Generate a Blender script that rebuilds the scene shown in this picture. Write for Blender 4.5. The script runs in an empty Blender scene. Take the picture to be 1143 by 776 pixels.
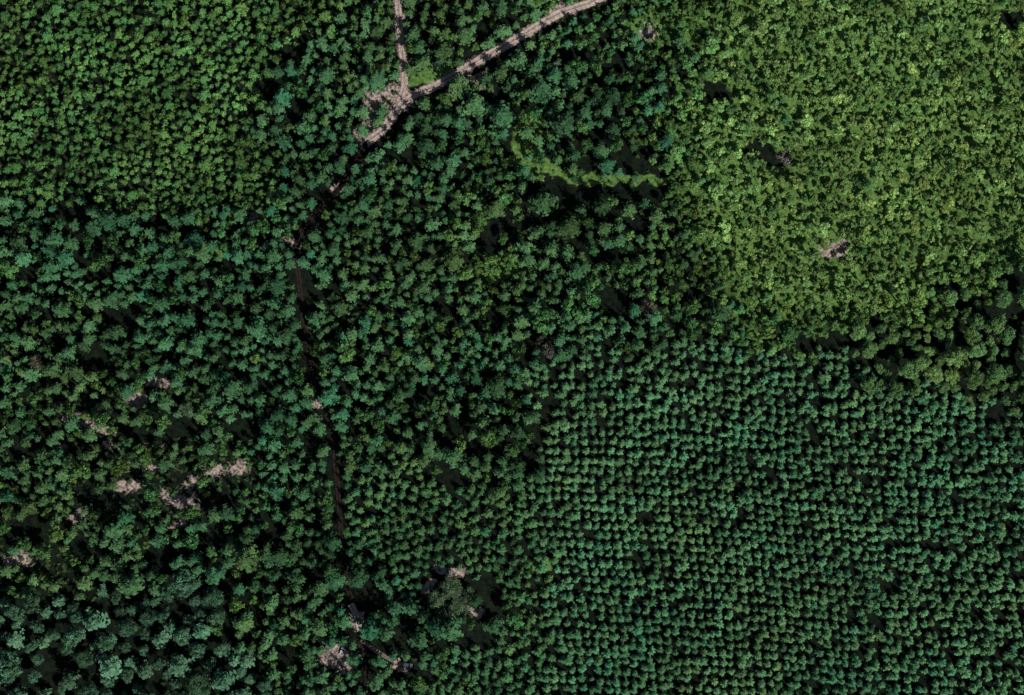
import bpy, bmesh, math, random
import numpy as np
from mathutils import Vector, Matrix, noise, Quaternion

random.seed(7); rng = np.random.default_rng(7)
S = 0.5                      # metres per map unit
def W(px, py): return ((px-571.5)*S, (388-py)*S)
scene = bpy.context.scene
scene.view_settings.view_transform = 'Standard'
scene.view_settings.look = 'None'
scene.view_settings.exposure = 0

# ------------------------------------------------------------ terrain
def H(x, y):
    return 2.2*np.sin(x/47+0.6)*np.cos(y/61+0.3)+1.3*np.sin(x/31-y/39)+0.008*x

_rg = np.random.default_rng(99)
_T = _rg.random((256, 256))
def vnoise(x, y, sc):
    x = np.asarray(x, float)/sc+1000; y = np.asarray(y, float)/sc+1000
    xi = np.floor(x).astype(int); yi = np.floor(y).astype(int)
    fx = x-xi; fy = y-yi; fx = fx*fx*(3-2*fx); fy = fy*fy*(3-2*fy)
    g = lambda a, b: _T[a % 256, b % 256]
    return (g(xi, yi)*(1-fx)+g(xi+1, yi)*fx)*(1-fy)+(g(xi, yi+1)*(1-fx)+g(xi+1, yi+1)*fx)*fy
def fbm(x, y, sc, o=3, off=0):
    r = 0; a = 1; t = 0
    for i in range(o):
        r = r+a*vnoise(np.asarray(x)+off+i*37.1, np.asarray(y)-off+i*11.7, sc/2**i); t += a; a *= .5
    return r/t

# ------------------------------------------------------------ map data (map units)
road_main = [(700,-22),(660,0),(622,14),(575,42),(530,68),(490,92),(460,106),(440,124),(428,142),(408,158),(396,180),(378,208),(348,240),(330,270),(332,310),(338,360),(345,400),(356,440),(369,480),(375,540),(380,600),(386,650),(397,690),(403,730),(412,776),(420,860)]
i_j = 9
road_open = road_main[:i_j+1]; road_wood = road_main[i_j:]
road_n = [(440,-60),(444,0),(447,40),(450,70),(451,92),(446,112)]
road_cut = [(450,88),(456,102),(470,102)]
track_s = [(402,715),(418,728),(436,738),(450,744)]
gapline = [(612,455),(600,485),(592,510),(585,535)]

def dist(px, py, pl):
    px = np.asarray(px, float); py = np.asarray(py, float)
    d = np.full(px.shape, 1e9)
    for (ax, ay), (bx, by) in zip(pl[:-1], pl[1:]):
        vx, vy = bx-ax, by-ay; L = vx*vx+vy*vy
        t = np.clip(((px-ax)*vx+(py-ay)*vy)/L, 0, 1)
        d = np.minimum(d, np.hypot(px-ax-t*vx, py-ay-t*vy))
    return d
def blobs(px, py, bl, soft=.35, grow=0):
    px = np.asarray(px, float); py = np.asarray(py, float)
    out = np.zeros(px.shape)
    nx = (fbm(px, py, 14, 3, 5)-.5)*16; ny = (fbm(px, py, 14, 3, 77)-.5)*16
    for b in bl:
        x, y, rx, ry = b[:4]; a = math.radians(b[4]) if len(b) > 4 else 0
        dx = px+nx-x; dy = py+ny-y
        u = (dx*math.cos(a)+dy*math.sin(a))/(rx+grow); v = (-dx*math.sin(a)+dy*math.cos(a))/(ry+grow)
        out = np.maximum(out, np.clip((1-np.hypot(u, v))/soft+.5, 0, 1))
    return out

bare = [(416,118,12,22,15),(402,148,7,11),(440,108,12,14),(447,30,6,14),(520,88,23,5,-28),(538,94,12,7),(620,12,14,5,-20),(725,32,13,8),
 (322,269,18,5,15),(282,240,7,5),(380,208,15,5,15),(354,451,12,4),(75,467,13,6),(150,447,14,10),(105,478,22,5,20),(178,428,18,5),
 (195,558,22,7,20),(238,526,15,5),(266,523,12,8),(165,522,13,5),(14,627,16,8),(92,576,16,4),(195,585,12,5),(125,500,12,4),(60,500,10,4),(140,545,12,5),(210,540,10,5),
 (505,637,20,6),(530,684,14,9),(478,655,6,8),(375,736,17,15),(447,744,13,5),(398,692,7,13),(935,277,20,8,-15)]
grass = [(480,81,28,8,-22),(600,186,42,8,15),(690,200,60,6,0),(560,300,34,14),(600,632,14,9),(465,408,30,6,-10),(745,25,50,20),
 (240,280,30,9),(590,150,16,30,30)]
gaps = [(300,95,24,11,20),(800,103,14,8),(705,178,20,13),(688,338,17,13),(475,437,14,10),(130,355,16,11),(545,270,20,11,-40),(600,240,18,10,30),
 (720,212,26,9),(650,212,62,8),(410,668,17,14),(240,600,20,10),(300,600,14,9),(222,550,26,9,15),(330,738,14,9),(75,240,26,8),(40,592,24,9),
 (1137,350,15,10),(1015,406,14,7),(905,379,48,5,4),(850,165,16,7),(862,175,20,5),(60,742,18,24),(520,712,34,9),(422,716,18,9),(195,680,16,11),(120,555,22,9),
 (500,346,10,7),(560,250,9,17,20),(640,268,16,9),(575,165,11,17),(665,150,16,7),(715,250,13,15),(440,175,9,7),(100,400,16,7),(275,480,16,9),(155,485,28,8,15),
 (345,500,8,14),(350,640,10,10),(455,700,16,9),(545,660,12,16),(785,770,12,9),(540,500,14,9),(500,535,16,6),(175,620,22,9),(250,655,16,8),(110,705,18,9),(25,300,14,7),(210,345,12,9),
 (740,205,16,8),(770,330,12,9),(690,70,11,9),(640,60,18,7),(540,35,11,8),(1128,20,14,8),(320,60,16,8),(400,175,7,14),(175,250,22,6,10),(330,120,10,16),
 (440,720,22,7),(290,430,9,6),(205,480,20,7),(470,250,8,7),(630,225,12,7),(680,285,10,7),(345,330,6,10),(20,505,14,6),(250,450,11,7),(520,470,9,7),(980,400,14,5),
 (520,430,9,5),(60,350,10,6),(270,370,10,5),(430,480,7,9),(560,110,12,6),(590,60,8,6),(85,610,14,7),(310,660,7,10),(585,215,10,7),(660,180,12,6)]

sites = [
 (20,30,'M'),(90,60,'M'),(170,40,'M'),(250,30,'M'),(320,20,'M'),(350,70,'D'),(390,30,'D'),(500,30,'D'),(560,10,'D'),(610,90,'D'),(640,70,'X'),(700,60,'X'),(690,20,'X'),
 (760,30,'C'),(740,10,'C'),(850,60,'B'),(950,60,'B'),(1050,60,'B'),(1143,60,'B'),(730,100,'X'),(775,125,'C'),(820,150,'B'),(820,90,'B'),(900,140,'B'),(1050,160,'B'),(1200,160,'B'),
 (30,130,'M'),(120,130,'M'),(210,110,'M'),(280,120,'M'),(330,150,'D'),(380,100,'D'),(480,120,'D'),(540,130,'T'),(610,130,'T'),(670,150,'T'),(720,170,'X'),
 (30,200,'M'),(120,190,'M'),(210,200,'M'),(280,200,'M'),(330,210,'D'),(430,180,'D'),(500,190,'D'),(560,200,'X'),(640,195,'X'),(725,200,'X'),(775,200,'C'),(825,210,'B'),(750,150,'C'),
 (30,260,'D'),(110,265,'T'),(200,265,'T'),(280,260,'X'),(390,250,'D'),(470,260,'D'),(540,240,'X'),(570,290,'X'),(620,240,'T'),(680,240,'T'),(740,270,'X'),(640,290,'T'),(790,270,'C'),(840,270,'B'),
 (940,260,'B'),(1060,260,'B'),(1180,250,'B'),(50,330,'D'),(150,330,'D'),(250,330,'D'),(310,330,'D'),(390,330,'D'),(470,330,'D'),(540,330,'X'),(600,330,'D'),(660,320,'X'),(730,320,'X'),(780,345,'X'),
 (835,325,'C'),(870,310,'B'),(920,320,'B'),(930,360,'C'),(1000,330,'B'),(1080,358,'E'),(1140,335,'E'),(1040,400,'E'),(1110,410,'E'),(1200,420,'E'),(980,390,'E'),(700,350,'D'),(880,366,'C'),(1180,450,'E'),(1030,350,'C'),(1100,310,'C'),
 (50,410,'D'),(150,400,'D'),(250,400,'D'),(320,400,'D'),(400,400,'D'),(480,390,'D'),(550,390,'D'),(620,390,'D'),(470,450,'D'),(550,460,'T'),(400,470,'D'),(500,500,'T'),(560,510,'T'),
 (20,450,'D'),(90,460,'S'),(160,450,'S'),(240,440,'D'),(310,470,'D'),(100,520,'S'),(170,520,'S'),(240,530,'S'),(20,520,'D'),(310,540,'D'),(200,575,'S'),(90,580,'S'),(20,610,'S'),
 (430,560,'P'),(500,570,'P'),(560,580,'P'),(330,610,'D'),(260,610,'T'),(140,620,'T'),(70,660,'S'),(330,680,'D'),(280,700,'D'),(330,760,'D'),(430,620,'P'),(520,610,'P'),(580,640,'P'),
 (60,710,'G'),(150,690,'G'),(220,700,'G'),(60,770,'G'),(150,770,'G'),(240,770,'G'),(-60,720,'G'),(430,680,'T'),(480,730,'T'),(440,770,'D'),(540,700,'T'),(540,770,'P'),(590,720,'P'),(590,800,'P'),
 (660,390,'R'),(640,430,'R'),(780,400,'R'),(880,420,'R'),(960,440,'R'),(1040,465,'R'),(1130,500,'R'),(1220,520,'R'),(640,500,'R'),(630,560,'R'),(640,640,'R'),(640,720,'R'),(640,800,'R'),
 (800,500,'R'),(1000,560,'R'),(800,650,'R'),(1000,720,'R'),(1200,700,'R'),(1200,600,'R'),(720,580,'R'),(720,450,'R'),(720,740,'R'),(900,780,'R'),(900,600,'R'),(1100,620,'R'),(900,500,'R')]
sx = np.array([s[0] for s in sites], float); sy = np.array([s[1] for s in sites], float)
st = np.array([s[2] for s in sites])
def rtype(px, py):
    wx = px+(fbm(px, py, 60, 3, 3)-.5)*90+(vnoise(px,py,9)-.5)*30; wy = py+(fbm(px, py, 60, 3, 201)-.5)*60+(vnoise(px+50,py,9)-.5)*16
    out = np.empty(len(px), dtype='<U1')
    for i in range(0, len(px), 4000):
        d = (wx[i:i+4000, None]-sx)**2+(wy[i:i+4000, None]-sy)**2
        out[i:i+4000] = st[np.argmin(d, 1)]
    return out

# ------------------------------------------------------------ materials
def newmat(name):
    m = bpy.data.materials.new(name); m.use_nodes = True
    nt = m.node_tree; b = nt.nodes['Principled BSDF']
    b.inputs['Roughness'].default_value = .8
    b.inputs['Specular IOR Level'].default_value = .15
    return m, nt, b
def foliage_mat(name, base=None, k=.2):
    m, nt, b = newmat(name); N = nt.nodes; L = nt.links; N.remove(b)
    if base is None:
        a = N.new('ShaderNodeAttribute'); a.attribute_type = 'INSTANCER'; a.attribute_name = 'tint'; col = a.outputs['Color']
    else:
        r = N.new('ShaderNodeRGB'); r.outputs[0].default_value = (*base, 1); col = r.outputs[0]
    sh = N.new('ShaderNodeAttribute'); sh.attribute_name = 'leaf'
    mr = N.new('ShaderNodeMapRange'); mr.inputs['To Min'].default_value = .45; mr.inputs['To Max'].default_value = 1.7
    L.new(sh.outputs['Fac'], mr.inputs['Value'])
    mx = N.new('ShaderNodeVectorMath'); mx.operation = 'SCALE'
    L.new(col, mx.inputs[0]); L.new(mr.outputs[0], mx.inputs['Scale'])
    df = N.new('ShaderNodeBsdfDiffuse'); L.new(mx.outputs[0], df.inputs['Color'])
    tr = N.new('ShaderNodeBsdfTranslucent'); L.new(mx.outputs[0], tr.inputs['Color'])
    ms = N.new('ShaderNodeMixShader'); ms.inputs[0].default_value = k
    L.new(df.outputs[0], ms.inputs[1]); L.new(tr.outputs[0], ms.inputs[2])
    L.new(ms.outputs[0], N['Material Output'].inputs['Surface'])
    return m
def noisy_mat(name, c1, c2, scale=3, rough=.9):
    m, nt, b = newmat(name); N = nt.nodes; L = nt.links
    tc = N.new('ShaderNodeTexCoord'); n = N.new('ShaderNodeTexNoise'); n.inputs['Scale'].default_value = scale; n.inputs['Detail'].default_value = 6
    cr = N.new('ShaderNodeValToRGB'); cr.color_ramp.elements[0].position = .35; cr.color_ramp.elements[1].position = .65
    cr.color_ramp.elements[0].color = (*c1, 1); cr.color_ramp.elements[1].color = (*c2, 1)
    L.new(tc.outputs['Object'], n.inputs['Vector']); L.new(n.outputs['Fac'], cr.inputs[0]); L.new(cr.outputs[0], b.inputs['Base Color'])
    b.inputs['Roughness'].default_value = rough
    return m
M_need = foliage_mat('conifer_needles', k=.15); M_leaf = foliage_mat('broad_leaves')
M_bark = noisy_mat('bark', (.05,.035,.025), (.11,.085,.065), 4)
M_dead = noisy_mat('dead_wood', (.16,.145,.13), (.34,.30,.28), 2)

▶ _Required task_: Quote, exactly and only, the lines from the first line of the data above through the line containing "from mathutils import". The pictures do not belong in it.

▶ _Output for this exercise_:
Generate a Blender script that rebuilds the scene shown in this picture. Write for Blender 4.5. The script runs in an empty Blender scene. Take the picture to be 1143 by 776 pixels.
import bpy, bmesh, math, random
import numpy as np
from mathutils import Vector, Matrix, noise, Quaternion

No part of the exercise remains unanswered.